• Dataset entries:
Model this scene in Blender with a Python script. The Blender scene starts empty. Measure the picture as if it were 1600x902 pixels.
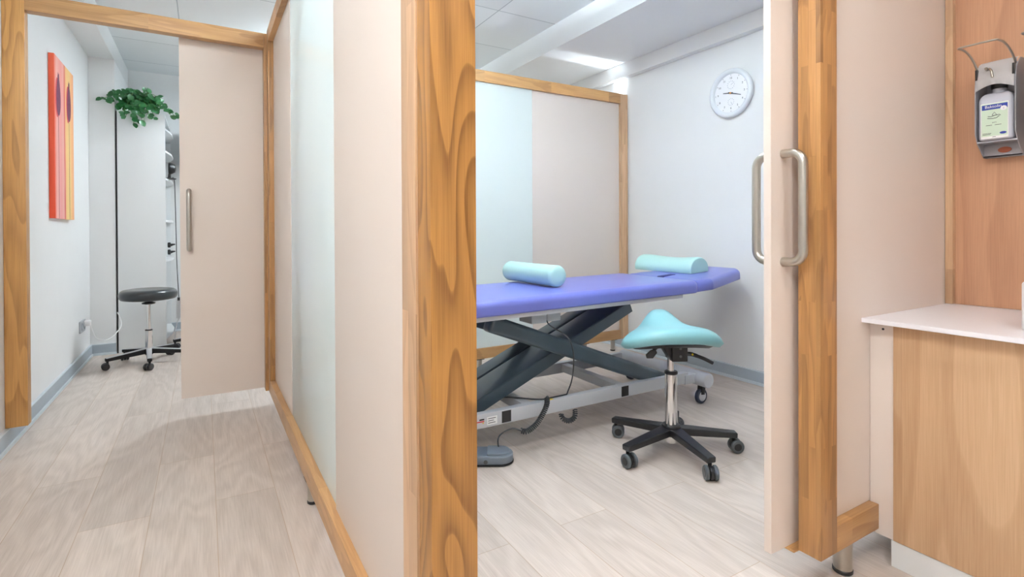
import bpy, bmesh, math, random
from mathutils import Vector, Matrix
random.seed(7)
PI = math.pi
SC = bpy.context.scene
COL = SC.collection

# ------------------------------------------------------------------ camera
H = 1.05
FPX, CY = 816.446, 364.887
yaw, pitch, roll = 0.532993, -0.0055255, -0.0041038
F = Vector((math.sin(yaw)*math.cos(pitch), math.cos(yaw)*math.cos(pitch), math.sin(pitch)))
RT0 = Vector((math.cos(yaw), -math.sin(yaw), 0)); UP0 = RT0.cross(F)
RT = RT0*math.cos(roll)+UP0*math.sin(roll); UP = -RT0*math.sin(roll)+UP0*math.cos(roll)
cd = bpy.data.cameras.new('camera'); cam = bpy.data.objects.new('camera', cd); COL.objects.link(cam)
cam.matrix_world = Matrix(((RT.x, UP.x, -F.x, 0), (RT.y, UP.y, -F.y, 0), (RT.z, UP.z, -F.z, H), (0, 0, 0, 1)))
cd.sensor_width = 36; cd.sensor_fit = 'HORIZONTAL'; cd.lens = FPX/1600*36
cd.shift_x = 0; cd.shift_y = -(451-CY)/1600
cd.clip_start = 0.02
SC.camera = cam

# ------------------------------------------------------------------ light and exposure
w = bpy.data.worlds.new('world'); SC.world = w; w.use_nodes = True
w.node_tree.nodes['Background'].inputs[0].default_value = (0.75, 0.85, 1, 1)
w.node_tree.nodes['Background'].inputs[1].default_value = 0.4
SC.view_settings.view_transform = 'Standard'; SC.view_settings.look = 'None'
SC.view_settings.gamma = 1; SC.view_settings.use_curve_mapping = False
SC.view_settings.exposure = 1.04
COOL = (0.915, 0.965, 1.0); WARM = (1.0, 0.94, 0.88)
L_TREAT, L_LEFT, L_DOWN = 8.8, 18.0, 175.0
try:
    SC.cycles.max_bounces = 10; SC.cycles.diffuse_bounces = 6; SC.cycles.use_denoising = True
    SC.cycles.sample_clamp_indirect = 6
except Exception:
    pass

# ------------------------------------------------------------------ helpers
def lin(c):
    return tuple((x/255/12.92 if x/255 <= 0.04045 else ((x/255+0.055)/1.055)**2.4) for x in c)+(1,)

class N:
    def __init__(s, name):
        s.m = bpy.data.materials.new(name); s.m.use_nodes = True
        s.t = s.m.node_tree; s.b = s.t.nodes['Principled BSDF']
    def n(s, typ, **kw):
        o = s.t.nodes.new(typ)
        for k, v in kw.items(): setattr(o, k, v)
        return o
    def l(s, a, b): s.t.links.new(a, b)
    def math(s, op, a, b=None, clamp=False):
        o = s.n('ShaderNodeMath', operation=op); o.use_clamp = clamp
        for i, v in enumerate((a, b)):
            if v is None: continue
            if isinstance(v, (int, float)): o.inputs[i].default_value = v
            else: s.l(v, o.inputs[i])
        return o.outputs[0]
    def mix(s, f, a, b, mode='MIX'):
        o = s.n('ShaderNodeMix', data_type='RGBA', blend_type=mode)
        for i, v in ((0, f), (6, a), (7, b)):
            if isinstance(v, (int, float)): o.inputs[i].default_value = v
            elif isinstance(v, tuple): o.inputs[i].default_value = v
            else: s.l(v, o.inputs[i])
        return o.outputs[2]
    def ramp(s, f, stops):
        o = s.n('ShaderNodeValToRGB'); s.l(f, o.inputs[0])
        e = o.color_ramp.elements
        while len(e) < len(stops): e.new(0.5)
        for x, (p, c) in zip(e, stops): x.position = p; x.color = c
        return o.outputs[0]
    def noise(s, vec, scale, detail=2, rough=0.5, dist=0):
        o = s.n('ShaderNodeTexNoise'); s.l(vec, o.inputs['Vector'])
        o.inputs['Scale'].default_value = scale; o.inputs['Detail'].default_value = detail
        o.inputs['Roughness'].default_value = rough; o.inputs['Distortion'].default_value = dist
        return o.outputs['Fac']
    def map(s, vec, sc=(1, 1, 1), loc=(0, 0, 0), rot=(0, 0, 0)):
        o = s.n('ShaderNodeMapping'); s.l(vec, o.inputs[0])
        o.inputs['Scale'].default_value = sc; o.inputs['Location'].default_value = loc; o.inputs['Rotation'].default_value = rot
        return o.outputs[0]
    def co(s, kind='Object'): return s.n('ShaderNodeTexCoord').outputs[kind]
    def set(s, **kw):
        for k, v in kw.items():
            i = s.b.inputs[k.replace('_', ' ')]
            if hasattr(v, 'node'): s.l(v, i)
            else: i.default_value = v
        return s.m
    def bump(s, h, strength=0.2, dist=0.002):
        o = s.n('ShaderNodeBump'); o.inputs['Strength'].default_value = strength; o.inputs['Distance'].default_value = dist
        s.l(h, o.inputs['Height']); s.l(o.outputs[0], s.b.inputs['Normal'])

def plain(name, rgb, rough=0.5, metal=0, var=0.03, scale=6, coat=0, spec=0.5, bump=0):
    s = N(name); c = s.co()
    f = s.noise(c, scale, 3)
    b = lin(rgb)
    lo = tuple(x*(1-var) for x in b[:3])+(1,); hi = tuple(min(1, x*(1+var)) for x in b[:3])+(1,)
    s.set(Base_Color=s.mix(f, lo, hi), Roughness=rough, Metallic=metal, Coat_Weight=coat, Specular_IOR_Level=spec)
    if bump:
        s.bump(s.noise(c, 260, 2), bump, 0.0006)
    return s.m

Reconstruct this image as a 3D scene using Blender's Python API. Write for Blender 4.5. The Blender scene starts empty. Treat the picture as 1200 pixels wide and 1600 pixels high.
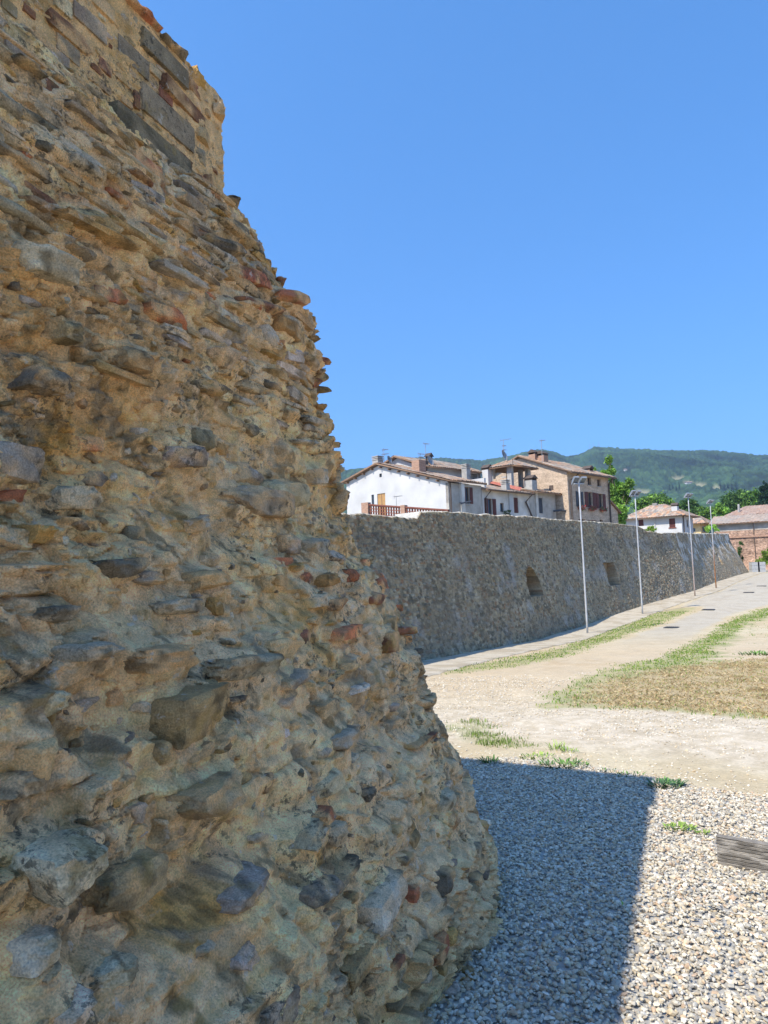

• Requirement: Set down the material exactly, every line of it, except for the pictures.

• Output of the task:
Model this scene in Blender with a Python script. The Blender scene starts empty. Measure the picture as if it were 1600x902 pixels.
import bpy, bmesh, math, random
from mathutils import Vector, Matrix
random.seed(7)
PI = math.pi
SC = bpy.context.scene
COL = SC.collection

# ------------------------------------------------------------------ camera
H = 1.05
FPX, CY = 816.446, 364.887
yaw, pitch, roll = 0.532993, -0.0055255, -0.0041038
F = Vector((math.sin(yaw)*math.cos(pitch), math.cos(yaw)*math.cos(pitch), math.sin(pitch)))
RT0 = Vector((math.cos(yaw), -math.sin(yaw), 0)); UP0 = RT0.cross(F)
RT = RT0*math.cos(roll)+UP0*math.sin(roll); UP = -RT0*math.sin(roll)+UP0*math.cos(roll)
cd = bpy.data.cameras.new('camera'); cam = bpy.data.objects.new('camera', cd); COL.objects.link(cam)
cam.matrix_world = Matrix(((RT.x, UP.x, -F.x, 0), (RT.y, UP.y, -F.y, 0), (RT.z, UP.z, -F.z, H), (0, 0, 0, 1)))
cd.sensor_width = 36; cd.sensor_fit = 'HORIZONTAL'; cd.lens = FPX/1600*36
cd.shift_x = 0; cd.shift_y = -(451-CY)/1600
cd.clip_start = 0.02
SC.camera = cam

# ------------------------------------------------------------------ light and exposure
w = bpy.data.worlds.new('world'); SC.world = w; w.use_nodes = True
w.node_tree.nodes['Background'].inputs[0].default_value = (0.75, 0.85, 1, 1)
w.node_tree.nodes['Background'].inputs[1].default_value = 0.4
SC.view_settings.view_transform = 'Standard'; SC.view_settings.look = 'None'
SC.view_settings.gamma = 1; SC.view_settings.use_curve_mapping = False
SC.view_settings.exposure = 1.04
COOL = (0.915, 0.965, 1.0); WARM = (1.0, 0.94, 0.88)
L_TREAT, L_LEFT, L_DOWN = 8.8, 18.0, 175.0
try:
    SC.cycles.max_bounces = 10; SC.cycles.diffuse_bounces = 6; SC.cycles.use_denoising = True
    SC.cycles.sample_clamp_indirect = 6
except Exception:
    pass

# ------------------------------------------------------------------ helpers
def lin(c):
    return tuple((x/255/12.92 if x/255 <= 0.04045 else ((x/255+0.055)/1.055)**2.4) for x in c)+(1,)

class N:
    def __init__(s, name):
        s.m = bpy.data.materials.new(name); s.m.use_nodes = True
        s.t = s.m.node_tree; s.b = s.t.nodes['Principled BSDF']
    def n(s, typ, **kw):
        o = s.t.nodes.new(typ)
        for k, v in kw.items(): setattr(o, k, v)
        return o
    def l(s, a, b): s.t.links.new(a, b)
    def math(s, op, a, b=None, clamp=False):
        o = s.n('ShaderNodeMath', operation=op); o.use_clamp = clamp
        for i, v in enumerate((a, b)):
            if v is None: continue
            if isinstance(v, (int, float)): o.inputs[i].default_value = v
            else: s.l(v, o.inputs[i])
        return o.outputs[0]
    def mix(s, f, a, b, mode='MIX'):
        o = s.n('ShaderNodeMix', data_type='RGBA', blend_type=mode)
        for i, v in ((0, f), (6, a), (7, b)):
            if isinstance(v, (int, float)): o.inputs[i].default_value = v
            elif isinstance(v, tuple): o.inputs[i].default_value = v
            else: s.l(v, o.inputs[i])
        return o.outputs[2]
    def ramp(s, f, stops):
        o = s.n('ShaderNodeValToRGB'); s.l(f, o.inputs[0])
        e = o.color_ramp.elements
        while len(e) < len(stops): e.new(0.5)
        for x, (p, c) in zip(e, stops): x.position = p; x.color = c
        return o.outputs[0]
    def noise(s, vec, scale, detail=2, rough=0.5, dist=0):
        o = s.n('ShaderNodeTexNoise'); s.l(vec, o.inputs['Vector'])
        o.inputs['Scale'].default_value = scale; o.inputs['Detail'].default_value = detail
        o.inputs['Roughness'].default_value = rough; o.inputs['Distortion'].default_value = dist
        return o.outputs['Fac']
    def map(s, vec, sc=(1, 1, 1), loc=(0, 0, 0), rot=(0, 0, 0)):
        o = s.n('ShaderNodeMapping'); s.l(vec, o.inputs[0])
        o.inputs['Scale'].default_value = sc; o.inputs['Location'].default_value = loc; o.inputs['Rotation'].default_value = rot
        return o.outputs[0]
    def co(s, kind='Object'): return s.n('ShaderNodeTexCoord').outputs[kind]
    def set(s, **kw):
        for k, v in kw.items():
            i = s.b.inputs[k.replace('_', ' ')]
            if hasattr(v, 'node'): s.l(v, i)
            else: i.default_value = v
        return s.m
    def bump(s, h, strength=0.2, dist=0.002):
        o = s.n('ShaderNodeBump'); o.inputs['Strength'].default_value = strength; o.inputs['Distance'].default_value = dist
        s.l(h, o.inputs['Height']); s.l(o.outputs[0], s.b.inputs['Normal'])

def plain(name, rgb, rough=0.5, metal=0, var=0.03, scale=6, coat=0, spec=0.5, bump=0):
    s = N(name); c = s.co()
    f = s.noise(c, scale, 3)
    b = lin(rgb)
    lo = tuple(x*(1-var) for x in b[:3])+(1,); hi = tuple(min(1, x*(1+var)) for x in b[:3])+(1,)
    s.set(Base_Color=s.mix(f, lo, hi), Roughness=rough, Metallic=metal, Coat_Weight=coat, Specular_IOR_Level=spec)
    if bump:
        s.bump(s.noise(c, 260, 2), bump, 0.0006)
    return s.m

Reconstruct this image as a 3D scene using Blender's Python API. Write for Blender 4.5. The Blender scene starts empty. Treat the picture as 1200 pixels wide and 1600 pixels high.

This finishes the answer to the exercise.